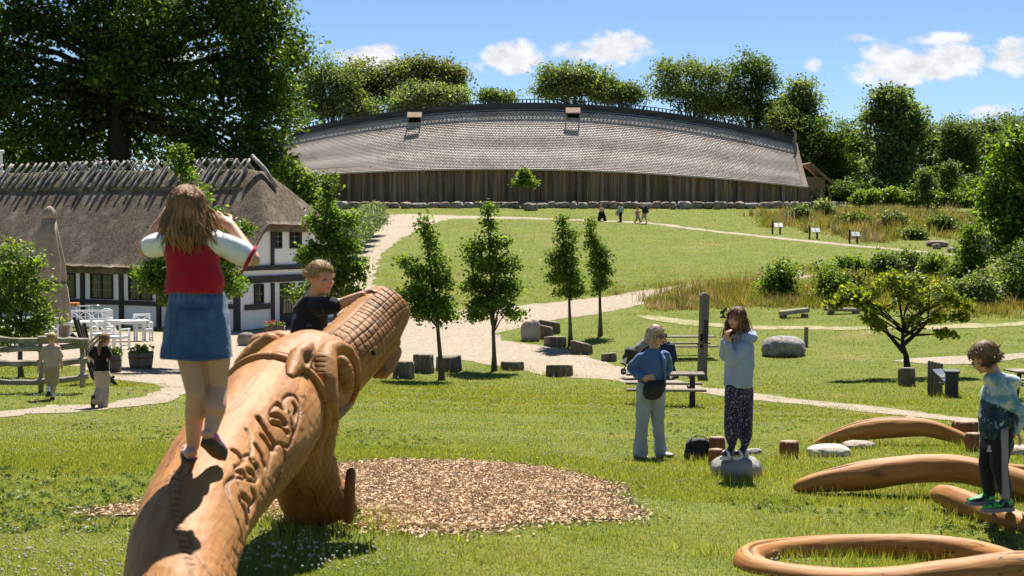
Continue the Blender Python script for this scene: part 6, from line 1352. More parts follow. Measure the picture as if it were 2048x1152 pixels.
g.head(p(1286, 690, -.02), p(1282, 697), simple=True); g.torso([(p(1272, 716), X * .1, Yv * .12), (p(1282, 700), X * .1, Yv * .12)]); g.limb([p(1272, 716, -.08), p(1259, 709, -.1), p(1250, 722, -.12), p(1244, 727, -.12)], [.06, .05, .035, .03]); g.limb([p(1272, 716, .08), p(1259, 709, .1), p(1250, 722, .1), p(1244, 727, .1)], [.06, .05, .035, .03]); g.limb([p(1281, 702, -.1), p(1275, 708, -.14), p(1268, 708, -.1)], [.04, .035, .03]); g.limb([p(1281, 702, .1), p(1275, 708, .14), p(1268, 708, .1)], [.04, .035, .03]); g.finish()
for dd in (-.12, .1):
    m = MB(); m.cone(p(1256, 713, dd), .06, p(1248, 724, dd), .055, 10); m.build('sock', M_sock, g.t, True); shoe(g, 'shoe', M_blackshoe, p(1249, 731, dd), p(1238, 726, dd), 0, .04, .06)
g.hair(M_hairbl, .03, 40, .012, (0, 0, 0), 41, cap=1.03)
# ================================================================ furniture, stumps, stones, signs
M_silver = pm('silver grey wood', (.22,.195,.165), (.13,.115,.095), 4, rough=.9, bump=.5, bscale=12, bdist=.01, stretch=(3,3,.6), spec=.1, col=True)
M_stump = pm('stump bark', (.18,.145,.105), (.085,.07,.05), 5, (.26,.22,.17), 2, rough=.95, bump=.8, bscale=10, bdist=.03, stretch=(3,3,.5), spec=.08)
M_stumptop = pm('weathered stump top', (.27,.235,.18), (.16,.14,.10), 7, (.12,.14,.05), 3, rough=.95, bump=.4, bscale=20, spec=.08)
M_whitep = pm('white painted wood', (.78,.78,.77), (.70,.70,.69), 5, rough=.5, spec=.3)
M_planter = pm('old oak stave', (.21,.165,.12), (.13,.10,.075), 5, rough=.85, bump=.4, bscale=15, stretch=(3,3,.5), spec=.15)
M_hoop = pm('rusty hoop', (.085,.07,.06), (.13,.08,.05), 8, rough=.7)
M_soil = pm('dark soil', (.03,.022,.015), rough=1)
M_darkwood = pm('dark tarred board', (.035,.03,.026), (.06,.052,.045), 5, rough=.8, bump=.3, bscale=15)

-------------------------

» **STATED GOAL**: Make an exact copy of the whole listing, but don't bring over any pictures.

» **COMPLETE RESPONSE**:
Continue the Blender Python script for this scene: part 6, from line 1352. More parts follow. Measure the picture as if it were 2048x1152 pixels.
g.head(p(1286, 690, -.02), p(1282, 697), simple=True); g.torso([(p(1272, 716), X * .1, Yv * .12), (p(1282, 700), X * .1, Yv * .12)]); g.limb([p(1272, 716, -.08), p(1259, 709, -.1), p(1250, 722, -.12), p(1244, 727, -.12)], [.06, .05, .035, .03]); g.limb([p(1272, 716, .08), p(1259, 709, .1), p(1250, 722, .1), p(1244, 727, .1)], [.06, .05, .035, .03]); g.limb([p(1281, 702, -.1), p(1275, 708, -.14), p(1268, 708, -.1)], [.04, .035, .03]); g.limb([p(1281, 702, .1), p(1275, 708, .14), p(1268, 708, .1)], [.04, .035, .03]); g.finish()
for dd in (-.12, .1):
    m = MB(); m.cone(p(1256, 713, dd), .06, p(1248, 724, dd), .055, 10); m.build('sock', M_sock, g.t, True); shoe(g, 'shoe', M_blackshoe, p(1249, 731, dd), p(1238, 726, dd), 0, .04, .06)
g.hair(M_hairbl, .03, 40, .012, (0, 0, 0), 41, cap=1.03)
# ================================================================ furniture, stumps, stones, signs
M_silver = pm('silver grey wood', (.22,.195,.165), (.13,.115,.095), 4, rough=.9, bump=.5, bscale=12, bdist=.01, stretch=(3,3,.6), spec=.1, col=True)
M_stump = pm('stump bark', (.18,.145,.105), (.085,.07,.05), 5, (.26,.22,.17), 2, rough=.95, bump=.8, bscale=10, bdist=.03, stretch=(3,3,.5), spec=.08)
M_stumptop = pm('weathered stump top', (.27,.235,.18), (.16,.14,.10), 7, (.12,.14,.05), 3, rough=.95, bump=.4, bscale=20, spec=.08)
M_whitep = pm('white painted wood', (.78,.78,.77), (.70,.70,.69), 5, rough=.5, spec=.3)
M_planter = pm('old oak stave', (.21,.165,.12), (.13,.10,.075), 5, rough=.85, bump=.4, bscale=15, stretch=(3,3,.5), spec=.15)
M_hoop = pm('rusty hoop', (.085,.07,.06), (.13,.08,.05), 8, rough=.7)
M_soil = pm('dark soil', (.03,.022,.015), rough=1)
M_darkwood = pm('dark tarred board', (.035,.03,.026), (.06,.052,.045), 5, rough=.8, bump=.3, bscale=15)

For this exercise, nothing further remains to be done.